• [BRIEF] Copy the listing below in full and skip every picture.

## Start RECORDS PROVIDED

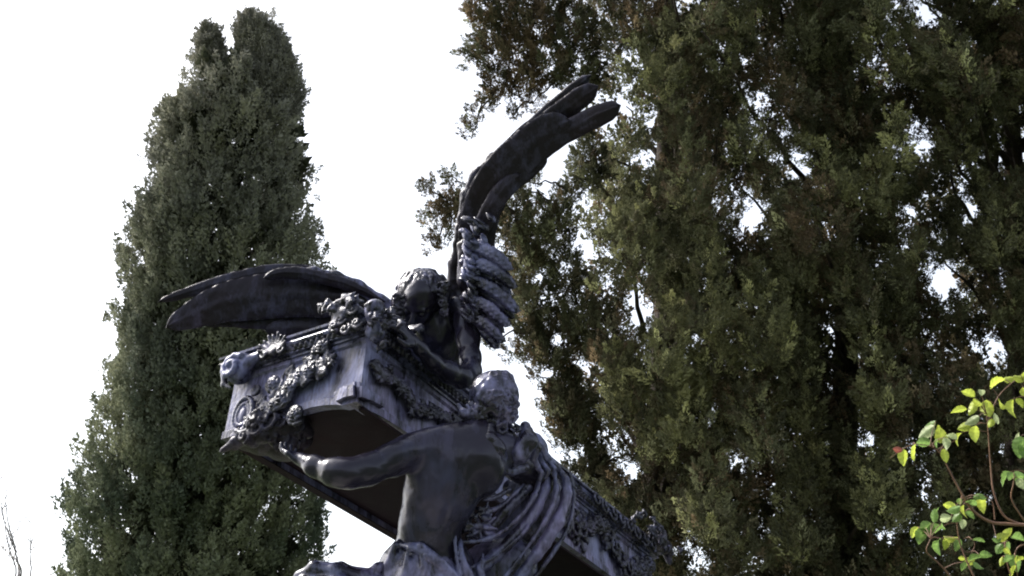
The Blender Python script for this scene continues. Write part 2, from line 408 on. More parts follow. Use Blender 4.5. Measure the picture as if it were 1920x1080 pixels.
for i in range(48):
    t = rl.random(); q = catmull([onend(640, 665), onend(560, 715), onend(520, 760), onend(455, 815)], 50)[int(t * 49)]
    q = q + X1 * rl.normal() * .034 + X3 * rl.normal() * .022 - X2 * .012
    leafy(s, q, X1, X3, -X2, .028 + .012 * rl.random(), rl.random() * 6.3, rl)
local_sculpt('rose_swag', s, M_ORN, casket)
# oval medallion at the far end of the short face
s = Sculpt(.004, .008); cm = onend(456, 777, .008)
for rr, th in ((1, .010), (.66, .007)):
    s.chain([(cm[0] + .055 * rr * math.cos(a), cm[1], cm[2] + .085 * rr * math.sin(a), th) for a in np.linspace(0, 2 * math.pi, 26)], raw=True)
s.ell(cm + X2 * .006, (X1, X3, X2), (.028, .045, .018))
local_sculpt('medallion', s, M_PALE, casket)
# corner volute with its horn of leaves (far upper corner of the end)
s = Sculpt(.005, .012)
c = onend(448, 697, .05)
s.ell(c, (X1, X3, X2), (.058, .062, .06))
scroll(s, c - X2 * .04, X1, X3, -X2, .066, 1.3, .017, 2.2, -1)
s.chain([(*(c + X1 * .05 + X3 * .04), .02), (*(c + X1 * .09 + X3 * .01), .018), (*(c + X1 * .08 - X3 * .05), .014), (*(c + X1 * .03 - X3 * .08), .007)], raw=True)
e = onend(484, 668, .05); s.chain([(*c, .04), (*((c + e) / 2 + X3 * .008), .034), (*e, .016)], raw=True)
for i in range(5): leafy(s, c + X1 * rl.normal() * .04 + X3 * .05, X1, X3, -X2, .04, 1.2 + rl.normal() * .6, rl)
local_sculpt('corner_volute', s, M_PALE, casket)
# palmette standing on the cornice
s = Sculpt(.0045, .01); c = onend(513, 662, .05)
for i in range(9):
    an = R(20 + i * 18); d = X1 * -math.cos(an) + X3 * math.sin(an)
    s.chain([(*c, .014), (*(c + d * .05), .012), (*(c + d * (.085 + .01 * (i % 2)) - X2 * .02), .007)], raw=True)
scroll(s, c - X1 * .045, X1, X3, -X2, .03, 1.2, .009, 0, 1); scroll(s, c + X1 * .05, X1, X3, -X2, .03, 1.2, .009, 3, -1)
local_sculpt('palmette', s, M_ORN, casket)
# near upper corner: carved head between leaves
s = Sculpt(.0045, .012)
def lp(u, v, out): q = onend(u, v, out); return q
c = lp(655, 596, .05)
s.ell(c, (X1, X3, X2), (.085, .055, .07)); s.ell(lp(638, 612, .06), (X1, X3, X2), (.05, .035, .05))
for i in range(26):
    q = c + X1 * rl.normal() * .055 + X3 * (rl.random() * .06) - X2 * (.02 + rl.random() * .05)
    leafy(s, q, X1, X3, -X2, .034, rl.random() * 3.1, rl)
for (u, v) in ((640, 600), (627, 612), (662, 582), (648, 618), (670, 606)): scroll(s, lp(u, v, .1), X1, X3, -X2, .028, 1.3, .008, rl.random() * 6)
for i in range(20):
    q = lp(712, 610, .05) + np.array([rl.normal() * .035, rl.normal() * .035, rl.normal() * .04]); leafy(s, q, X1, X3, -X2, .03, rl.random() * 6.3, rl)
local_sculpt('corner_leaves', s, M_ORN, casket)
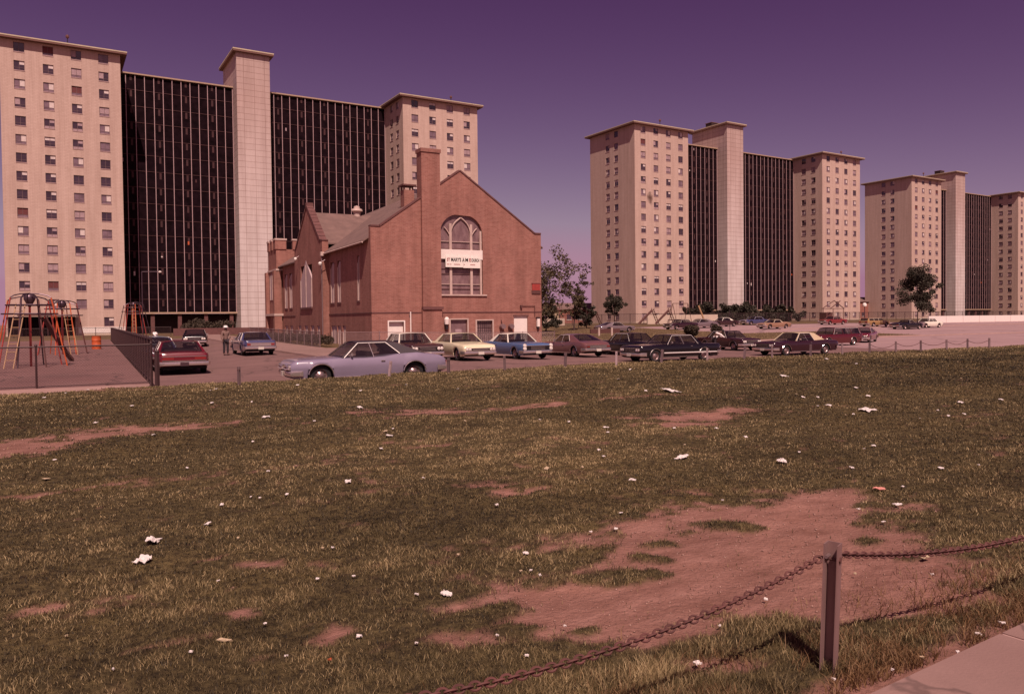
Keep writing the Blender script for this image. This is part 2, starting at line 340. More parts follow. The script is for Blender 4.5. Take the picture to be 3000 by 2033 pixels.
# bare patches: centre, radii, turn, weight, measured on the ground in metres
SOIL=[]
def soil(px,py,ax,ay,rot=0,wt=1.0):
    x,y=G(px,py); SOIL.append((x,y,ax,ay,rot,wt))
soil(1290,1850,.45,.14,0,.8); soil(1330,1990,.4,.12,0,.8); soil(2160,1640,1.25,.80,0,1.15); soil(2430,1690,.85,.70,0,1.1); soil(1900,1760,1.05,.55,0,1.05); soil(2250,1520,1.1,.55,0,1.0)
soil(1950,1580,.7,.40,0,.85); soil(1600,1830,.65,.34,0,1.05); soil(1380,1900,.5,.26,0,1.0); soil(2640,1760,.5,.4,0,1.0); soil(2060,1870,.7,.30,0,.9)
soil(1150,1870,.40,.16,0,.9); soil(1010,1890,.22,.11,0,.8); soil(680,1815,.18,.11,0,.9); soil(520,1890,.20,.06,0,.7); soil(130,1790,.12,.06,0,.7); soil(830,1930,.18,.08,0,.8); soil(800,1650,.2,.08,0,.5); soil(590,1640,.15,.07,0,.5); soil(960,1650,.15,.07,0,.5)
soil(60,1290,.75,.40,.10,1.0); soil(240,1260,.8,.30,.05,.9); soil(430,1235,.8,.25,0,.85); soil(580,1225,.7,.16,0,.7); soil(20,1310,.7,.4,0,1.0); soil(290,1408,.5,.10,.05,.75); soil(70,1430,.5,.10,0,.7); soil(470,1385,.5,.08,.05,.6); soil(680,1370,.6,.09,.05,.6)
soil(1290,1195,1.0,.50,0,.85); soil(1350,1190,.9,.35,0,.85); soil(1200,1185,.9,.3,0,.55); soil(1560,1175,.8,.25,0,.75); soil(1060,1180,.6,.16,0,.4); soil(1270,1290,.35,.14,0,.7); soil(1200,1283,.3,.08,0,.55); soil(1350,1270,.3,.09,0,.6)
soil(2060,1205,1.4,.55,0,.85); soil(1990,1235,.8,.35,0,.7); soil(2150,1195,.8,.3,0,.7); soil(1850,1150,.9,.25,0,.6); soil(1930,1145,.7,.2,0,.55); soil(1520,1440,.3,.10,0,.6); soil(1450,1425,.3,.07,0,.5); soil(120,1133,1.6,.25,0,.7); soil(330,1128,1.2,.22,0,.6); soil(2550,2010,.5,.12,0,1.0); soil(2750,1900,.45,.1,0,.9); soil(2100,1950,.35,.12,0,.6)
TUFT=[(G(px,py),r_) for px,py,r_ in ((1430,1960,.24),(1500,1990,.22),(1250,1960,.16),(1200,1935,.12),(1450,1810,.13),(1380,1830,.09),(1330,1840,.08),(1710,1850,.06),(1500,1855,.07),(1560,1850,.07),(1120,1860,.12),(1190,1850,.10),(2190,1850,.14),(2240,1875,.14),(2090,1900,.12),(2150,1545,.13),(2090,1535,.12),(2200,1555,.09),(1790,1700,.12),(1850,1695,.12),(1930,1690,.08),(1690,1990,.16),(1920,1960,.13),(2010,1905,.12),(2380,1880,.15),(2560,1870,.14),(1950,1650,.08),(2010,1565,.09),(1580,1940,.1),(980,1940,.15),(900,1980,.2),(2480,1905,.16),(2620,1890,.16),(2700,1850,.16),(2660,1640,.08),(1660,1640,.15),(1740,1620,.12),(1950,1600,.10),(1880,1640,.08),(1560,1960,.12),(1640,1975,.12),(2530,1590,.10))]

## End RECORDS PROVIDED

• [TASK RESULT]
The Blender Python script for this scene continues. Write part 2, from line 408 on. More parts follow. Use Blender 4.5. Measure the picture as if it were 1920x1080 pixels.
for i in range(48):
    t = rl.random(); q = catmull([onend(640, 665), onend(560, 715), onend(520, 760), onend(455, 815)], 50)[int(t * 49)]
    q = q + X1 * rl.normal() * .034 + X3 * rl.normal() * .022 - X2 * .012
    leafy(s, q, X1, X3, -X2, .028 + .012 * rl.random(), rl.random() * 6.3, rl)
local_sculpt('rose_swag', s, M_ORN, casket)
# oval medallion at the far end of the short face
s = Sculpt(.004, .008); cm = onend(456, 777, .008)
for rr, th in ((1, .010), (.66, .007)):
    s.chain([(cm[0] + .055 * rr * math.cos(a), cm[1], cm[2] + .085 * rr * math.sin(a), th) for a in np.linspace(0, 2 * math.pi, 26)], raw=True)
s.ell(cm + X2 * .006, (X1, X3, X2), (.028, .045, .018))
local_sculpt('medallion', s, M_PALE, casket)
# corner volute with its horn of leaves (far upper corner of the end)
s = Sculpt(.005, .012)
c = onend(448, 697, .05)
s.ell(c, (X1, X3, X2), (.058, .062, .06))
scroll(s, c - X2 * .04, X1, X3, -X2, .066, 1.3, .017, 2.2, -1)
s.chain([(*(c + X1 * .05 + X3 * .04), .02), (*(c + X1 * .09 + X3 * .01), .018), (*(c + X1 * .08 - X3 * .05), .014), (*(c + X1 * .03 - X3 * .08), .007)], raw=True)
e = onend(484, 668, .05); s.chain([(*c, .04), (*((c + e) / 2 + X3 * .008), .034), (*e, .016)], raw=True)
for i in range(5): leafy(s, c + X1 * rl.normal() * .04 + X3 * .05, X1, X3, -X2, .04, 1.2 + rl.normal() * .6, rl)
local_sculpt('corner_volute', s, M_PALE, casket)
# palmette standing on the cornice
s = Sculpt(.0045, .01); c = onend(513, 662, .05)
for i in range(9):
    an = R(20 + i * 18); d = X1 * -math.cos(an) + X3 * math.sin(an)
    s.chain([(*c, .014), (*(c + d * .05), .012), (*(c + d * (.085 + .01 * (i % 2)) - X2 * .02), .007)], raw=True)
scroll(s, c - X1 * .045, X1, X3, -X2, .03, 1.2, .009, 0, 1); scroll(s, c + X1 * .05, X1, X3, -X2, .03, 1.2, .009, 3, -1)
local_sculpt('palmette', s, M_ORN, casket)
# near upper corner: carved head between leaves
s = Sculpt(.0045, .012)
def lp(u, v, out): q = onend(u, v, out); return q
c = lp(655, 596, .05)
s.ell(c, (X1, X3, X2), (.085, .055, .07)); s.ell(lp(638, 612, .06), (X1, X3, X2), (.05, .035, .05))
for i in range(26):
    q = c + X1 * rl.normal() * .055 + X3 * (rl.random() * .06) - X2 * (.02 + rl.random() * .05)
    leafy(s, q, X1, X3, -X2, .034, rl.random() * 3.1, rl)
for (u, v) in ((640, 600), (627, 612), (662, 582), (648, 618), (670, 606)): scroll(s, lp(u, v, .1), X1, X3, -X2, .028, 1.3, .008, rl.random() * 6)
for i in range(20):
    q = lp(712, 610, .05) + np.array([rl.normal() * .035, rl.normal() * .035, rl.normal() * .04]); leafy(s, q, X1, X3, -X2, .03, rl.random() * 6.3, rl)
local_sculpt('corner_leaves', s, M_ORN, casket)
Keep writing the Blender script for this image. This is part 2, starting at line 340. More parts follow. The script is for Blender 4.5. Take the picture to be 3000 by 2033 pixels.
# bare patches: centre, radii, turn, weight, measured on the ground in metres
SOIL=[]
def soil(px,py,ax,ay,rot=0,wt=1.0):
    x,y=G(px,py); SOIL.append((x,y,ax,ay,rot,wt))
soil(1290,1850,.45,.14,0,.8); soil(1330,1990,.4,.12,0,.8); soil(2160,1640,1.25,.80,0,1.15); soil(2430,1690,.85,.70,0,1.1); soil(1900,1760,1.05,.55,0,1.05); soil(2250,1520,1.1,.55,0,1.0)
soil(1950,1580,.7,.40,0,.85); soil(1600,1830,.65,.34,0,1.05); soil(1380,1900,.5,.26,0,1.0); soil(2640,1760,.5,.4,0,1.0); soil(2060,1870,.7,.30,0,.9)
soil(1150,1870,.40,.16,0,.9); soil(1010,1890,.22,.11,0,.8); soil(680,1815,.18,.11,0,.9); soil(520,1890,.20,.06,0,.7); soil(130,1790,.12,.06,0,.7); soil(830,1930,.18,.08,0,.8); soil(800,1650,.2,.08,0,.5); soil(590,1640,.15,.07,0,.5); soil(960,1650,.15,.07,0,.5)
soil(60,1290,.75,.40,.10,1.0); soil(240,1260,.8,.30,.05,.9); soil(430,1235,.8,.25,0,.85); soil(580,1225,.7,.16,0,.7); soil(20,1310,.7,.4,0,1.0); soil(290,1408,.5,.10,.05,.75); soil(70,1430,.5,.10,0,.7); soil(470,1385,.5,.08,.05,.6); soil(680,1370,.6,.09,.05,.6)
soil(1290,1195,1.0,.50,0,.85); soil(1350,1190,.9,.35,0,.85); soil(1200,1185,.9,.3,0,.55); soil(1560,1175,.8,.25,0,.75); soil(1060,1180,.6,.16,0,.4); soil(1270,1290,.35,.14,0,.7); soil(1200,1283,.3,.08,0,.55); soil(1350,1270,.3,.09,0,.6)
soil(2060,1205,1.4,.55,0,.85); soil(1990,1235,.8,.35,0,.7); soil(2150,1195,.8,.3,0,.7); soil(1850,1150,.9,.25,0,.6); soil(1930,1145,.7,.2,0,.55); soil(1520,1440,.3,.10,0,.6); soil(1450,1425,.3,.07,0,.5); soil(120,1133,1.6,.25,0,.7); soil(330,1128,1.2,.22,0,.6); soil(2550,2010,.5,.12,0,1.0); soil(2750,1900,.45,.1,0,.9); soil(2100,1950,.35,.12,0,.6)
TUFT=[(G(px,py),r_) for px,py,r_ in ((1430,1960,.24),(1500,1990,.22),(1250,1960,.16),(1200,1935,.12),(1450,1810,.13),(1380,1830,.09),(1330,1840,.08),(1710,1850,.06),(1500,1855,.07),(1560,1850,.07),(1120,1860,.12),(1190,1850,.10),(2190,1850,.14),(2240,1875,.14),(2090,1900,.12),(2150,1545,.13),(2090,1535,.12),(2200,1555,.09),(1790,1700,.12),(1850,1695,.12),(1930,1690,.08),(1690,1990,.16),(1920,1960,.13),(2010,1905,.12),(2380,1880,.15),(2560,1870,.14),(1950,1650,.08),(2010,1565,.09),(1580,1940,.1),(980,1940,.15),(900,1980,.2),(2480,1905,.16),(2620,1890,.16),(2700,1850,.16),(2660,1640,.08),(1660,1640,.15),(1740,1620,.12),(1950,1600,.10),(1880,1640,.08),(1560,1960,.12),(1640,1975,.12),(2530,1590,.10))]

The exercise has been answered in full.